C’est en réalisant « la pire commande de [sa] vie » pour un magazine institutionnel que Jan Banning a eu l’idée de la série Bureaucrats. Envoyé au Mozambique pour un reportage sur la décentralisation de l’administration, le Néerlandais se retrouve à photographier des fonctionnaires dans leurs bureaux. Il finit par s’enticher de « ces lieux où pouvoir politique et citoyens se rencontrent », et entame son drôle de tour du monde.
De 2002 à 2007, il visite des centaines d’administrations sur cinq continents, navigue entre les services et remonte les échelles hiérarchiques. Son idée : montrer les bureaux, tels que les usagers les voient quand ils viennent renouveler un papier ou payer une amende. « Pas pour prendre des photos exotiques, mais pour nourrir le débat public. » Régime autoritaire, démocratie balbutiante, superpuissance hégémonique ou en devenir, ex-dictature déchue… il choisit les destinations sur des critères politiques, historiques et culturels, « pour que chacune représente un concept politique ». À l’origine, il en avait sélectionné dix, « mais Cuba et le Vatican n’ont jamais répondu ».
Inspiré par Mondrian
Le projet en lui-même a été un processus bureaucratique, un grand voyage dans des administrations labyrinthiques. « J’ai envoyé des milliers d’e-mails, passé des centaines de coups de fil, souvent juste pour identifier la personne qui avait le pouvoir de signer une autorisation », se souvient le photographe.
« Une fois sur place, l’objectif a été de prendre des photos aussi chiantes que la bureaucratie elle-même. » Le Néerlandais opte pour un format carré et une composition peu créative, « des employés placés au centre du cadre et pris de manière frontale.
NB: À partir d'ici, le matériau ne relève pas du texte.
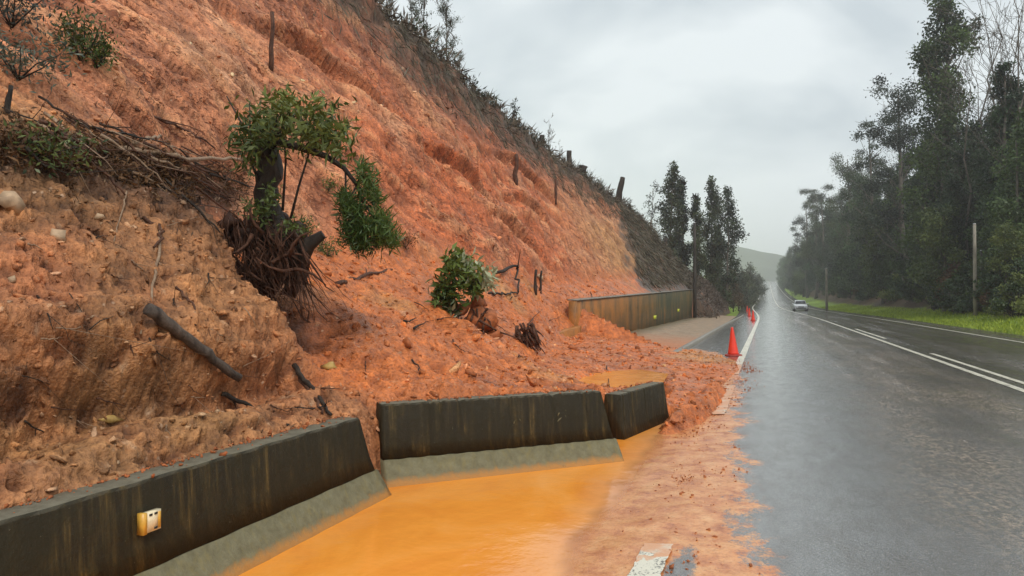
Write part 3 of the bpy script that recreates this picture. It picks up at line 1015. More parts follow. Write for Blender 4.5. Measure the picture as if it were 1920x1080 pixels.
b1 = barrier("concrete_barrier", "long dark concrete barrier with a yellow reflector block, running out of frame at lower left",
             (-2.75, -0.5), (-2.78, 5.05), 0.60, True, 0, 0.22)
b2 = barrier("concrete_barrier", "dark concrete barrier section with pale foot, swung out across the orange water",
             (-2.93, 5.22), (-1.28, 6.83), 0.625, True, 0.0, 0.16)
b3 = barrier("concrete_barrier", "short broken dark barrier section stuck in mud beside the white edge line",
             (-1.36, 7.85), (-1.05, 9.35), 0.46, False, 0.0, 0.1, True, -0.20)
# reflector block on the near barrier: cream face, yellow end
def reflector(root, lx, lz):
    body = MB()
    body.box((lx, 0.132, lz), (0.090, 0.032, 0.098))
    o = body.build("reflector", M["cream"], root)
    o["label"] = "cream and yellow reflector block"
    s = MB()
    s.box((lx - 0.058, 0.131, lz), (0.024, 0.040, 0.105))
    s.build("reflector_end", M["yellow"], o)
    for dx, dz in ((-0.02, 0.036), (0.012, 0.036), (0.012, -0.036)):
        h = MB()
        h.box((lx + dx, 0.115, lz + dz), (0.018, 0.004, 0.010))
        h.build("slot", M["black"], o)
    g = MB()
    g.box((lx + 0.034, 0.1148, lz), (0.016, 0.003, 0.08))
    g.build("lens", M["yellow"], o)
# pixel (281,975) on the barrier face
pr = at_x(284, 976, -2.9)
reflector(b1, pr.y + 0.5, pr.z)

# chipped marks on the swung-out barrier: scratches are real grooves of paler stone
for lx, lz, ln, dx in ((1.14, 0.46, 0.10, 0.0), (1.24, 0.475, 0.05, 0.05), (1.26, 0.44, 0.05, 0.03), (1.235, 0.43, 0.05, -0.02), (1.72, 0.50, 0.05, 0.05), (1.70, 0.47, 0.05, -0.03),
                       (1.735, 0.44, 0.05, 0.03), (1.715, 0.41, 0.04, -0.05), (0.62, 0.42, 0.08, 0.01), (2.05, 0.555, 0.06, 0.0)):
    yv = 0.125 + (lz - 0.17) * 0.105 + 0.012
    ch = MB()
    ch.tube([(lx, yv, lz), (lx + dx * 0.5, yv, lz - ln * 0.5), (lx + dx, yv - 0.004, lz - ln)], [0.003, 0.008, 0.003], 5)
    ch.build("scratch", M["conc_pale"], b2)


def wall_run(root, y0, y1, x, zt0, zt1, name, n=40, th=0.28):
    mb = MB()
    rings = []
    for i in range(n):
        t = i / (n - 1)
        y = y0 + (y1 - y0) * t
        zt = zt0 + (zt1 - zt0) * t + 0.008 * math.sin(i * 1.3)
        rings.append([(x, y, -0.5), (x + 0.0, y, zt - 0.015), (x - 0.015, y, zt), (x - th, y, zt), (x - th, y, -0.5)])
    mb.loft(rings)
    return mb.build(name, M["wall"], root)


rw = empty("retaining_wall", (0, 0, 0))
wall_run(rw, 22.6, 61, -5.78, 1.47, 2.36, "wall_panel")
cop = MB()
cop.loft([[(-5.74, y, z + 0.004), (-5.74, y, z + 0.05), (-6.10, y, z + 0.05), (-6.10, y, z + 0.004)] for y, z in ((22.6, 1.485), (35, 1.77), (48, 2.07), (61, 2.375))])
cop.build("coping", M["kerb"], rw)
for px, py in ((1228, 595), (1272, 582)):
    p = at_x(px, py, -5.77)
    f = MB()
    f.box((-5.76, p.y, p.z), (0.05, 0.85, 0.20))
    f.build("reflector", M["lime"], rw)
tag(rw, "long concrete retaining wall stained with orange mud, below the cut slope", "wall")
lw = empty("low_wall", (0, 0, 0))
wall_run(lw, 19.2, 22.55, -5.62, 0.55, 0.68, "wall_panel", 12)
tag(lw, "low mud-covered wall stub at the near end of the long retaining wall", "wall")

# ------------------------------------------------------------------ loose soil clods (stuff)
def clods():
    rng = np.random.default_rng(5)
    d = np.hypot(HV[:, 0], HV[:, 1])
    wgt = (HZ["debris"] * 0.75 + HZ["spur"] * 1.3 + HZ["scar"] * 0.7 * (d < 32)) * (HV[:, 2] > 0.0) * (d < 36) * (d ** 1.3)
    wgt /= wgt.sum()
    idx = rng.choice(len(HV), 26000, p=wgt)
    mb, cc = MB(), []
    for i in idx:
        sz = min(0.010 + rng.gamma(1.1, 0.014), 0.12) * (1 + d[i] * 0.02)
        p = HV[i] + HN[i] * sz * 0.05
        mb.rock(p, (sz * rng.uniform(0.8, 2.2), sz * rng.uniform(0.8, 1.8), sz * rng.uniform(0.4, 0.8)), rng)
        pale = np.array([0.20, 0.17, 0.12]) if rng.uniform() < 0.16 else 0.0
        cc.append(np.tile(np.clip(HC[i] * rng.uniform(0.6, 1.45) + pale, 0, 0.8), (len(ROCK_V), 1)))
    o = link_mesh("soil_rubble", np.concatenate(mb.V), [np.concatenate(mb.T)], M["soil"], None, False, {"zone": np.concatenate(cc)})
    tag(o, "loose red soil clods strewn over the slip", "rubble", None, "stuff")
    mb = MB()
    for _ in range(4200):
        y = rng.uniform(2.6, 20)
        x = np.interp(y, [2.6, 5, 9, 16, 20], [-0.62, -0.62, -0.85, -0.5, -1.0]) + rng.normal() * 0.16 + 0.1
        if perlin(np.array([[x * 1.6, y * 1.3, 0.3]]))[0] < -0.02 and rng.uniform() < 0.8:
            continue
        s = min(0.006 + rng.gamma(1.0, 0.0055), 0.045)
        z = float(road_surf_z(np.array([x]), np.array([y]))[0])
        mb.rock((x, y, z + s * 0.25), (s * rng.uniform(0.8, 1.8), s * rng.uniform(0.8, 1.6), s * 0.8), rng)
    for (qa, qb, zt, n_) in (((-3.02, 1.6), (-3.05, 4.9), 0.60, 240), ((-3.08, 5.4), (-1.50, 6.98), 0.625, 170), ((-1.62, 8.0), (-1.3, 9.3), 0.46, 70)):
        for _ in range(n_):
            u = rng.uniform(0, 1)
            sz = min(0.006 + rng.gamma(1.1, 0.007), 0.04)
            off = rng.uniform(-0.10, 0.09) if rng.uniform() < 0.25 else rng.uniform(-0.13, -0.04)
            mb.rock((qa[0] + (qb[0] - qa[0]) * u + off * 0.9, qa[1] + (qb[1] - qa[1]) * u - off * 0.4, zt + sz * 0.2), (sz * 1.5, sz * 1.3, sz * 0.8), rng)
    tag(mb.build("mud_crumbs", M["clod"]), "small mud crumbs scattered along the road edge", "mud", None, "stuff")


clods()

# named stones
def stone(px, py, size, mat, label):
    p, n = hit(px, py)
    mb = MB()
    rng = np.random.default_rng(int(px * 7 + py))
    V, T = ROCK_V, ROCK_T
    mb.rock((0, 0, 0), (1, 1, 1), rng)
    # longest side across the slope, thinnest along the slope's normal
    az_ = np.array(n)
    ax_ = np.cross(az_, np.array([0.0, 0.15, 1.0]))
    ax_ /= np.linalg.norm(ax_)
    ay_ = np.cross(az_, ax_)
    Q_ = mb.V[0] / 0.5
    mb.V[0] = Q_[:, :1] * ax_ * size[0] * 0.42 + Q_[:, 1:2] * ay_ * size[1] * 0.42 + Q_[:, 2:] * az_ * size[2] * 0.42
    o = mb.build("rock", M[mat], None, False)
    o.location = p + n * min(size) * 0.12
    tag(o, label, "rock", "stones on the slope")


stone(18, 380, (0.26, 0.30, 0.16), "rock", "pale rounded rock at the left frame edge below the brush band")
stone(108, 445, (0.17, 0.2, 0.12), "rock", "pale rock on the brown slope, right of and below the left-edge rock")
stone(183, 408, (0.12, 0.10, 0.09), "rock", "small pale stone on the brown slope under the dark brush band")
stone(207, 787, (0.22, 0.09, 0.07), "rock_olive", "flat yellowish stone on the brown slope above the long barrier")
stone(618, 690, (0.22, 0.2, 0.14), "rock_olive", "yellow-grey rock in the orange debris above the barrier gap")
stone(20, 525, (0.08, 0.08, 0.05), "rock", "tiny pale stone at left of the brown slope")
stone(1012, 520, (0.5, 0.5, 0.3), "rock", "pale rock lying beside the two upright stakes")
stone(762, 645, (0.2, 0.2, 0.15), "clod", "reddish rock in the debris left of the white-leaved bush")
stone(880, 700, (0.25, 0.2, 0.13), "clod", "brown rock in the debris above the swung-out barrier")
stone(985, 640, (0.6, 0.5, 0.4), "clod", "dark red boulder beside the white-leaved bush's root ball")
stone(1075, 655, (0.5, 0.4, 0.25), "clod", "brown boulder in mud in front of the low wall stub")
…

L’exact inverse de ce qu’on apprend en première année de photo. » Pour traduire visuellement « ce système très strict de normes et de règlements », Jan Banning s’est aussi inspiré des tableaux géométriques du peintre néerlandais Piet Mondrian en agençant les éléments à sa disposition : la ligne d’une table, le rectangle d’une porte, d’un portrait officiel ou d’un drapeau. De cette approche systématique émergent des détails – souvent drôles, parfois absurdes – « qui révèlent la façon dont l’État affiche sa puissance ». Ou pas.